Preventing Illegal Broadcast Levels

Broadcast facilities have limits on the maximum values of luma and chroma that are allowable for broadcast. If a video exceeds these limits, distortion can appear in the form of colors bleeding into one another, the whites and blacks of your program washing out, or the picture signal bleeding into the audio signal and causing audible distortion. In all these cases, exceeding standard signal levels can result in unacceptable transmission quality.

For this reason, as you are performing color correction on clips in your edited sequence, you need to make sure that the luma and chroma levels of your video stay within the parameters referred to as broadcast-legal, or acceptable for broadcast.

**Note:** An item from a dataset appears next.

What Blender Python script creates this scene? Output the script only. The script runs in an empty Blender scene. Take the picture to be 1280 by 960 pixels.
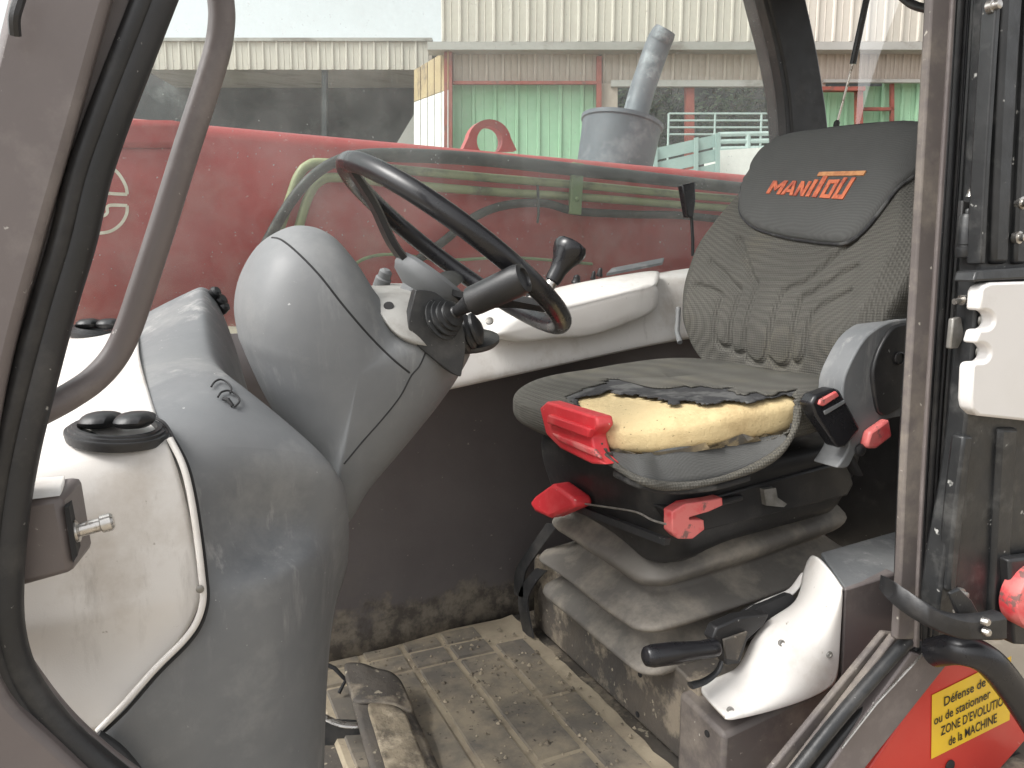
import bpy, bmesh, math, random
from mathutils import Vector as V, Matrix, noise
from mathutils.bvhtree import BVHTree
random.seed(7)
R = math.radians
S = bpy.context.scene
COL = S.collection

# ---------------------------------------------------------------- camera, sky, sun, exposure
FPX, YAW, HORIZ, EYE = 940.0, R(24.6), 350.0, 0.80
PIT = math.atan((480 - HORIZ) / FPX)
cam_d = bpy.data.cameras.new('camera')
cam_d.sensor_fit = 'HORIZONTAL'; cam_d.sensor_width = 36; cam_d.lens = 36 * FPX / 1280
cam_d.clip_start = 0.02; cam_d.clip_end = 2000
cam = bpy.data.objects.new('camera', cam_d); COL.objects.link(cam)
cam.location = (0, 0, EYE); cam.rotation_euler = (R(90) - PIT, 0, -YAW)
S.camera = cam

W = bpy.data.worlds.new('World'); S.world = W; W.use_nodes = True
nt = W.node_tree
bg = nt.nodes['Background']; bg.inputs['Strength'].default_value = 0.15
sky = nt.nodes.new('ShaderNodeTexSky'); sky.sky_type = 'NISHITA'; sky.sun_disc = False
SUN_EL, SUN_AZ = 50, 268           # azimuth measured clockwise from +Y
sky.sun_elevation = R(SUN_EL); sky.sun_rotation = R(SUN_AZ)
sky.dust_density = 4.0; sky.air_density = 1.0; sky.ozone_density = 1.0
hs = nt.nodes.new('ShaderNodeHueSaturation'); hs.inputs['Saturation'].default_value = 0.08
hs.inputs['Value'].default_value = 1.45
nt.links.new(sky.outputs[0], hs.inputs['Color']); nt.links.new(hs.outputs[0], bg.inputs['Color'])
sun_d = bpy.data.lights.new('sun', 'SUN'); sun_d.energy = 1.5; sun_d.angle = R(25); sun_d.color = (1, .96, .9)
sun = bpy.data.objects.new('sun', sun_d); COL.objects.link(sun)
_sd = V((math.sin(R(SUN_AZ)) * math.cos(R(SUN_EL)), math.cos(R(SUN_AZ)) * math.cos(R(SUN_EL)), math.sin(R(SUN_EL))))
sun.rotation_euler = _sd.to_track_quat('Z', 'Y').to_euler()
sun.location = (0, -3, 6)
S.view_settings.view_transform = 'Standard'; S.view_settings.look = 'None'
S.view_settings.gamma = 1.0; S.view_settings.use_curve_mapping = False
S.view_settings.exposure = 0.56
S.render.engine = 'CYCLES'
S.cycles.max_bounces = 10; S.cycles.transparent_max_bounces = 16

# ---------------------------------------------------------------- measuring: a point at a known X, Y, Z or distance along a sight line
_f = V((math.sin(YAW) * math.cos(PIT), math.cos(YAW) * math.cos(PIT), -math.sin(PIT)))
_r = V((math.cos(YAW), -math.sin(YAW), 0)); _u = _r.cross(_f); _c = V((0, 0, EYE))
def ray(x, y): return _f + _r * ((x - 640) / FPX) - _u * ((y - 480) / FPX)
def A(x, y, Y=None, X=None, Z=None, D=None):
    r = ray(x, y)
    t = Y / r.y if Y is not None else X / r.x if X is not None else (Z - EYE) / r.z if Z is not None else D
    return _c + r * t
def PJ(p):
    v = V(p) - _c; d = v.dot(_f)
    return 640 + FPX * v.dot(_r) / d, 480 - FPX * v.dot(_u) / d
def inpoly(x, y, poly):
    c = False; n = len(poly)
    for i in range(n):
        x1, y1 = poly[i]; x2, y2 = poly[(i + 1) % n]
        if (y1 > y) != (y2 > y) and x < (x2 - x1) * (y - y1) / (y2 - y1) + x1: c = not c
    return c

# ---------------------------------------------------------------- materials
MATS = {}
def mat(name, col, rough=.6, col2=None, scale=6., lo=.4, hi=.65, dirt=None, dscale=4., dlo=.55, dhi=.75, damt=1.,
        speck=None, sscale=120., sth=.72, bump=0., bscale=150., bump2=0., b2scale=12., metal=0., weave=0., wscale=60., spec=.5, stretch=(1, 1, 1), weave_col=None, foot=None, scuff=None):
    if name in MATS: return MATS[name]
    m = bpy.data.materials.new(name); m.use_nodes = True; MATS[name] = m
    n = m.node_tree.nodes; L = m.node_tree.links
    b = n['Principled BSDF']; b.inputs['Roughness'].default_value = rough; b.inputs['Metallic'].default_value = metal
    b.inputs['Specular IOR Level'].default_value = spec
    tc = n.new('ShaderNodeTexCoord'); mp = n.new('ShaderNodeMapping'); mp.inputs['Scale'].default_value = stretch
    L.new(tc.outputs['Object'], mp.inputs['Vector']); co = mp.outputs[0]
    def nz(sc, det=6, r=.6):
        t = n.new('ShaderNodeTexNoise'); t.inputs['Scale'].default_value = sc; t.inputs['Detail'].default_value = det
        t.inputs['Roughness'].default_value = r; L.new(co, t.inputs['Vector']); return t.outputs[0]
    def ramp(src, a, c):
        t = n.new('ShaderNodeMapRange'); t.inputs[1].default_value = a; t.inputs[2].default_value = c
        L.new(src, t.inputs[0]); return t.outputs[0]
    def mix(fac, c1, c2, amt=1.):
        t = n.new('ShaderNodeMix'); t.data_type = 'RGBA'
        if amt != 1.:
            q = n.new('ShaderNodeMath'); q.operation = 'MULTIPLY'; q.inputs[1].default_value = amt; L.new(fac, q.inputs[0]); fac = q.outputs[0]
        L.new(fac, t.inputs[0])
        for i, c in ((6, c1), (7, c2)):
            if hasattr(c, 'is_linked'): L.new(c, t.inputs[i])
            else: t.inputs[i].default_value = (*c, 1)
        return t.outputs[2]
    cur = tuple(col)
    col2 = col2 or tuple(c * .82 for c in col)
    cur = mix(ramp(nz(scale), lo, hi), cur, col2)
    if dirt:
        df = ramp(nz(dscale, 9, .68), .5 + (dlo - .5) * .62, .5 + (dhi - .5) * .62); cur = mix(df, cur, dirt, damt)
    if speck: cur = mix(ramp(nz(sscale, 3, .5), sth - .025, sth + .03), cur, speck)
    if scuff:     # long rubbed streaks: (colour, scale, amount)
        m3 = n.new('ShaderNodeMapping'); m3.inputs['Scale'].default_value = (1, 1, .16); m3.inputs['Rotation'].default_value = (.35, .5, 0)
        L.new(tc.outputs['Object'], m3.inputs['Vector'])
        t = n.new('ShaderNodeTexNoise'); t.inputs['Scale'].default_value = scuff[1]; t.inputs['Detail'].default_value = 9; t.inputs['Roughness'].default_value = .72
        L.new(m3.outputs[0], t.inputs['Vector'])
        ms = n.new('ShaderNodeMath'); ms.operation = 'MULTIPLY'; L.new(ramp(t.outputs[0], .54, .70), ms.inputs[0]); L.new(ramp(nz(3.1, 4), .44, .62), ms.inputs[1])
        cur = mix(ms.outputs[0], cur, scuff[0], scuff[2])
    if foot:      # mud splashed up from the floor: reaches unevenly to the given height
        sp = n.new('ShaderNodeSeparateXYZ'); L.new(tc.outputs['Object'], sp.inputs[0])
        q = n.new('ShaderNodeMath'); q.operation = 'MULTIPLY_ADD'; q.inputs[1].default_value = foot[1]; L.new(nz(11, 9, .7), q.inputs[0]); q.inputs[2].default_value = foot[0] - .5 * foot[1]
        q2 = n.new('ShaderNodeMath'); q2.operation = 'SUBTRACT'; L.new(q.outputs[0], q2.inputs[0]); L.new(sp.outputs[2], q2.inputs[1])
        mud = mix(ramp(nz(26, 8, .7), .42, .6), foot[2], foot[3]); cur = mix(ramp(q2.outputs[0], -.015, .03), cur, mud)
    h = None
    if weave:
        ws = []
        for ax in ('X', 'Z', 'Y'):
            w = n.new('ShaderNodeTexWave'); w.bands_direction = ax; w.inputs['Scale'].default_value = wscale
            w.inputs['Distortion'].default_value = .6; w.inputs['Detail'].default_value = 1; L.new(co, w.inputs['Vector']); ws.append(w.outputs[1])
        q = n.new('ShaderNodeMath'); q.operation = 'ADD'; L.new(ws[0], q.inputs[0]); L.new(ws[1], q.inputs[1])
        q2 = n.new('ShaderNodeMath'); q2.operation = 'ADD'; L.new(q.outputs[0], q2.inputs[0]); L.new(ws[2], q2.inputs[1])
        wf = ramp(q2.outputs[0], .5, 2.5)
        if weave_col: cur = mix(wf, weave_col, cur)
        bp = n.new('ShaderNodeBump'); bp.inputs['Strength'].default_value = weave; bp.inputs['Distance'].default_value = .002
        L.new(wf, bp.inputs['Height']); h = bp.outputs[0]
    L.new(cur, b.inputs['Base Color'])
    for st, sc, dist in ((bump, bscale, .001), (bump2, b2scale, .006)):
        if st:
            bp = n.new('ShaderNodeBump'); bp.inputs['Strength'].default_value = st; bp.inputs['Distance'].default_value = dist
            L.new(nz(sc, 5), bp.inputs['Height'])
            if h is not None: L.new(h, bp.inputs['Normal'])
            h = bp.outputs[0]
    if h is not None: L.new(h, b.inputs['Normal'])
    rr = ramp(nz(scale * 2.3), .3, .7)
    q = n.new('ShaderNodeMapRange'); q.inputs[3].default_value = max(.03, rough - .1); q.inputs[4].default_value = min(1, rough + .12)
    L.new(rr, q.inputs[0]); L.new(q.outputs[0], b.inputs['Roughness'])
    return m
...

It is easy to inadvertently push the levels of clips in your sequence too high, so it’s important to use Final Cut Pro scopes and range-checking options to make sure that the luma and chroma levels you set stay legal.

Legal Broadcast Colors

A mistake beginners often make when creating graphics for video is to use colors that are vivid on the computer display, but have chroma and luma levels that are outside of the “legal” range of color that can be broadcast. Broadcasters must adhere to these specifications or risk fines from the FCC. Therefore, if you submit a tape with signals out of specification, it may not be accepted.

Many graphics and compositing applications have a “broadcast safe” filter that you can use to limit the color range of a graphic so that it will be broadcast properly without distortion. However, you should use these filters only as a last resort. It’s best to be aware of the specifications of the video signal and keep your chroma and luma values within proper limits.

If your program has been accepted for broadcast, you can usually get a set of guidelines specifying the broadcaster’s criteria for a legal video signal. The Corporation for Public Broadcasting has a frequently cited set of guidelines for defining what levels of luma and chroma are acceptable for broadcast. You will probably be in the clear with most broadcasters if your program adheres to these guidelines, since they are fairly conservative. Other broadcast companies publish their own guidelines.